(Aim of the exercise): Reproduce exactly the lines of the material beneath, from the line that contains "k = 'lit_%s_%d'" to the line that contains "n = N(k); c = srgb(h)", both included, and no other lines.

(Dataset section):

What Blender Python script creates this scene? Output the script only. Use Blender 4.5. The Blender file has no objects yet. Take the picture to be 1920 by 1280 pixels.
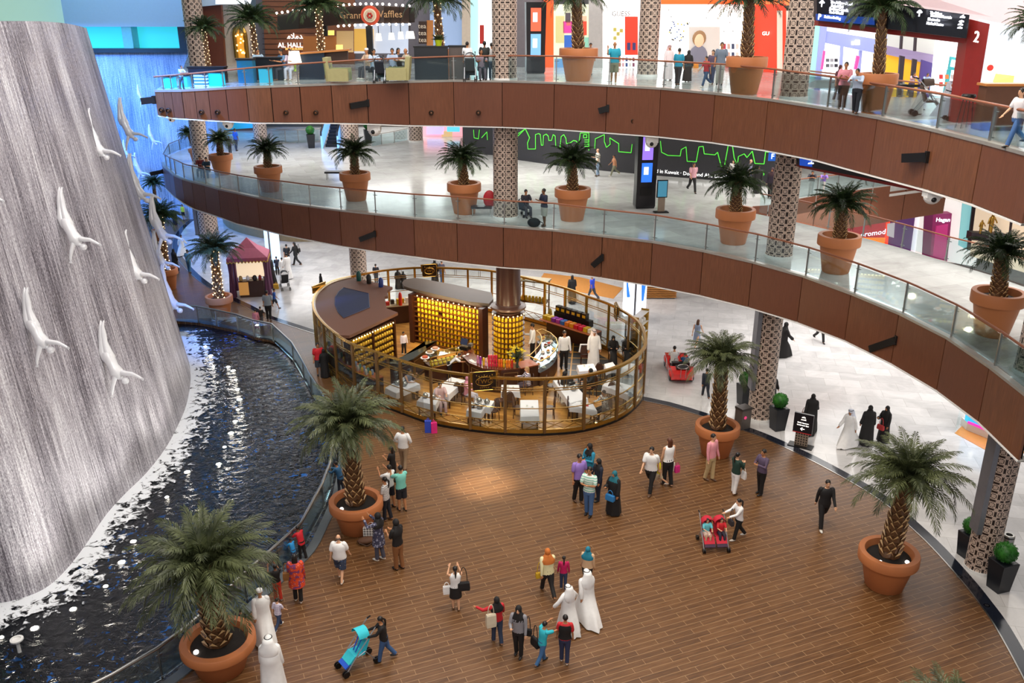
import bpy, bmesh, math, random
from math import sin, cos, pi, atan2, hypot, radians
from mathutils import Vector, Matrix
C = bpy.context.scene.collection
RND = random.Random(7)
# ---------------------------------------------------------------- camera
F = 1651.7; TH = radians(20.57); H = 16.2
CT, ST = cos(TH), sin(TH)
def ray(px, py):
    u = (px-960)/F; v = (py-640)/F
    return Vector((u, CT-v*ST, -ST-v*CT))
def P(px, py, z=0.0):                       # pixel -> point on the level plane z
    d = ray(px, py); t = (z-H)/d.z
    return Vector((d.x*t, d.y*t, z))
def PY(px, py, y):                          # pixel -> point on the vertical plane at depth y
    d = ray(px, py); t = y/d.y
    return Vector((d.x*t, y, H+d.z*t))
def proj(p):
    x, y, z = p[0], p[1], p[2]-H
    zc = y*CT-z*ST
    return 960+F*x/zc, 640+F*(-y*ST-z*CT)/zc
def depth(p): return p[1]*CT-(p[2]-H)*ST
def mpp(p): return depth(p)/F               # metres per pixel at a point
cam = bpy.data.cameras.new('camera'); camo = bpy.data.objects.new('camera', cam); C.objects.link(camo)
cam.sensor_width = 36; cam.lens = 36*F/1920; cam.clip_end = 400
camo.location = (0, 0, H); camo.rotation_euler = (pi/2-TH, 0, 0)
bpy.context.scene.camera = camo
# ---------------------------------------------------------------- materials
MATS = {}
def srgb(h):
    h = h.lstrip('#'); o = []
    for i in (0, 2, 4):
        c = int(h[i:i+2], 16)/255
        o.append(c/12.92 if c <= .04045 else ((c+.055)/1.055)**2.4)
    return tuple(o)+(1,)
class N:                                    # tiny node helper
    def __init__(s, name):
        s.m = bpy.data.materials.new(name); s.m.use_nodes = True; s.t = s.m.node_tree
        s.t.nodes.clear(); s.out = s.t.nodes.new('ShaderNodeOutputMaterial')
    def n(s, typ, **kw):
        nd = s.t.nodes.new('ShaderNode'+typ)
        ins = kw.pop('ins', {})
        for k, v in kw.items(): setattr(nd, k, v)
        for k, v in ins.items():
            sk = nd.inputs[k]
            if isinstance(v, bpy.types.NodeSocket): s.t.links.new(v, sk)
            else: sk.default_value = v
        return nd
    def math(s, op, a, b=0.0, c=0.0):
        return s.n('Math', operation=op, ins={0: a, 1: b, 2: c}).outputs[0]
    def mix(s, f, a, b):
        nd = s.n('Mix', data_type='RGBA'); 
        for k, v in ((0, f), (6, a), (7, b)):
            if isinstance(v, bpy.types.NodeSocket): s.t.links.new(v, nd.inputs[k])
            else: nd.inputs[k].default_value = v
        return nd.outputs[2]
    def ramp(s, f, *stops):
        nd = s.n('ValToRGB', ins={0: f}); e = nd.color_ramp.elements
        while len(e) < len(stops): e.new(.5)
        for i, (p, c) in enumerate(stops):
            e[i].position = p; e[i].color = c if len(c) == 4 else tuple(c)+(1,)
        return nd.outputs[0]
    def bsdf(s, col, rough=.5, metal=0., normal=None, **kw):
        ins = {'Base Color': col, 'Roughness': rough, 'Metallic': metal}
        if normal is not None: ins['Normal'] = normal
        ins.update(kw)
        b = s.n('BsdfPrincipled', ins=ins); return b.outputs[0]
    def done(s, sh):
        s.t.links.new(sh, s.out.inputs[0]); return s.m
def mat(key, col=None, rough=.5, metal=0., emit=0., noise=.12, scale=6., coat=0.):
    """A plain surface with a slight procedural mottling."""
    if key in MATS: return MATS[key]
    if isinstance(col, str): col = srgb(col)
    n = N(key)
    tc = n.n('TexCoord').outputs['Object']
    nz = n.n('TexNoise', ins={'Vector': tc, 'Scale': scale, 'Detail': 3.}).outputs[0]
    f = n.math('MULTIPLY_ADD', nz, noise*2, 1-noise)
    cc = n.n('Mix', data_type='RGBA', blend_type='MULTIPLY')
    cc.inputs[0].default_value = 1; cc.inputs[6].default_value = col
    n.t.links.new(f, cc.inputs[7])
    kw = {}
    if emit: kw = {'Emission Color': col, 'Emission Strength': emit}
    if coat: kw['Coat Weight'] = coat
    MATS[key] = n.done(n.bsdf(cc.outputs[2], rough, metal, **kw)); return MATS[key]
def cm(h, rough=.7, **kw): return mat('colour_'+h.lstrip('#')+('_%d' % int(rough*100)), h, rough, **kw)
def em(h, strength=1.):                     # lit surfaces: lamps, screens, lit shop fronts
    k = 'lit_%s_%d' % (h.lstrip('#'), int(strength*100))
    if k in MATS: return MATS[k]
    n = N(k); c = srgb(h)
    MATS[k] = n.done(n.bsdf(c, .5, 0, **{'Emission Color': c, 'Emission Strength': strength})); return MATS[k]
# ---------------------------------------------------------------- mesh builder
class MB:
    def __init__(s): s.v = []; s.f = []; s.u = {}; s.mi = []; s.cur = 0
    def add(s, vs, fs, uv=None):
        b = len(s.v); s.v += [tuple(p) for p in vs]
        s.f += [tuple(i+b for i in f) for f in fs]; s.mi += [s.cur]*len(fs)
        if uv:
            for i, t in enumerate(uv): s.u[b+i] = t
        return s
    def box(s, c, d, rz=0., rx=0., ry=0.):
        x, y, z = d[0]/2, d[1]/2, d[2]/2
        M = Matrix.Rotation(rz, 3, 'Z') @ Matrix.Rotation(ry, 3, 'Y') @ Matrix.Rotation(rx, 3, 'X'); c = Vector(c)
        vs = [c+M @ Vector((a, b, e)) for a, b, e in ((-x,-y,-z),(x,-y,-z),(x,y,-z),(-x,y,-z),(-x,-y,z),(x,-y,z),(x,y,z),(-x,y,z))]
        return s.add(vs, [(0,3,2,1),(4,5,6,7),(0,1,5,4),(1,2,6,5),(2,3,7,6),(3,0,4,7)])
    def loft(s, rings, cap=True, uv=None, close=True):
        n = len(rings[0]); vs = [p for r in rings for p in r]; fs = []
        for i in range(len(rings)-1):
            for j in range(n if close else n-1):
                k = (j+1) % n
                fs.append((i*n+j, i*n+k, (i+1)*n+k, (i+1)*n+j))
        if cap and close: fs += [tuple(range(n-1, -1, -1)), tuple((len(rings)-1)*n+j for j in range(n))]
        return s.add(vs, fs, uv)
    def tube(s, pts, r, n=8, cap=True, round_=False):
        pts = [Vector(p) for p in pts]; rs = r if isinstance(r, (list, tuple)) else [r]*len(pts)
        if round_:                          # hemispherical ends
            a, b = (pts[0]-pts[1]).normalized(), (pts[-1]-pts[-2]).normalized()
            pts = [pts[0]+a*rs[0]*.92, pts[0]+a*rs[0]*.6]+pts+[pts[-1]+b*rs[-1]*.6, pts[-1]+b*rs[-1]*.92]
            rs = [rs[0]*.38, rs[0]*.8]+list(rs)+[rs[-1]*.8, rs[-1]*.38]
        rings = []; up = None
        for i, p in enumerate(pts):
            t = (pts[min(i+1, len(pts)-1)]-pts[max(i-1, 0)])
            if t.length < 1e-9: t = Vector((0, 0, 1))
            t.normalize()
            if up is None: up = Vector((0, 0, 1)) if abs(t.z) < .9 else Vector((1, 0, 0))
            x = up.cross(t)
            if x.length < 1e-6: x = Vector((1, 0, 0)).cross(t)
            x.normalize(); y = t.cross(x); up = y
            rings.append([p+x*(rs[i]*cos(2*pi*k/n))+y*(rs[i]*sin(2*pi*k/n)) for k in range(n)])
        return s.loft(rings, cap)
    def bar(s, a, b, w, h):                 # square bar between two points
        a, b = Vector(a), Vector(b); t = (b-a)
        if t.length < 1e-6: return s
        t.normalize(); up = Vector((0, 0, 1)) if abs(t.z) < .95 else Vector((0, 1, 0))
        x = t.cross(up).normalized(); y = x.cross(t)
        rings = [[p+x*sx*w/2+y*sy*h/2 for sx, sy in ((-1,-1),(1,-1),(1,1),(-1,1))] for p in (a, b)]
        return s.loft(rings)
    def lathe(s, prof, n=24, c=(0, 0, 0), cap=True, sx=1., sy=1.):
        c = Vector(c)
        return s.loft([[c+Vector((r*sx*cos(2*pi*k/n), r*sy*sin(2*pi*k/n), z)) for k in range(n)] for r, z in prof], cap)
    def ball(s, c, r, n=10, m=6, M=None):
        if not isinstance(r, (tuple, list)): r = (r, r, r)
        c = Vector(c); rings = []
        for i in range(m+1):
            a = -pi/2+pi*i/m; q = max(cos(a), .02)
            ring = [Vector((r[0]*q*cos(2*pi*k/n), r[1]*q*sin(2*pi*k/n), r[2]*sin(a))) for k in range(n)]
            rings.append([c+((M @ p) if M else p) for p in ring])
        return s.loft(rings)
    def prism(s, poly, z0, z1):
        n = len(poly); 
        vs = [(p[0], p[1], z0) for p in poly]+[(p[0], p[1], z1) for p in poly]
        fs = [tuple(range(n-1, -1, -1)), tuple(range(n, 2*n))]+[(i, (i+1) % n, n+(i+1) % n, n+i) for i in range(n)]
        return s.add(vs, fs)
    def quad(s, a, b, c, d, uv=None): return s.add([a, b, c, d], [(0, 1, 2, 3)], uv)
    def build(s, name, m, parent=None, smooth=None, loc=None, rz=0.):
        me = bpy.data.meshes.new(name); me.from_pydata(s.v, [], s.f)
        for q in (m if isinstance(m, (list, tuple)) else [m]): me.materials.append(q)
        if isinstance(m, (list, tuple)): me.polygons.foreach_set('material_index', s.mi)
        if s.u:
            uvl = me.uv_layers.new(name='UVMap')
            for l in me.loops: uvl.data[l.index].uv = s.u.get(l.vertex_index, (0, 0))
        if smooth is not None:
            me.polygons.foreach_set('use_smooth', [True]*len(me.polygons))
            me.set_sharp_from_angle(angle=radians(smooth))
        me.update()
        o = bpy.data.objects.new(name, me); C.objects.link(o)
        if parent is not None: o.parent = parent
        if loc is not None: o.location = loc
        if rz: o.rotation_euler = (0, 0, rz)
        return o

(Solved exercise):
    k = 'lit_%s_%d' % (h.lstrip('#'), int(strength*100))
    if k in MATS: return MATS[k]
    n = N(k); c = srgb(h)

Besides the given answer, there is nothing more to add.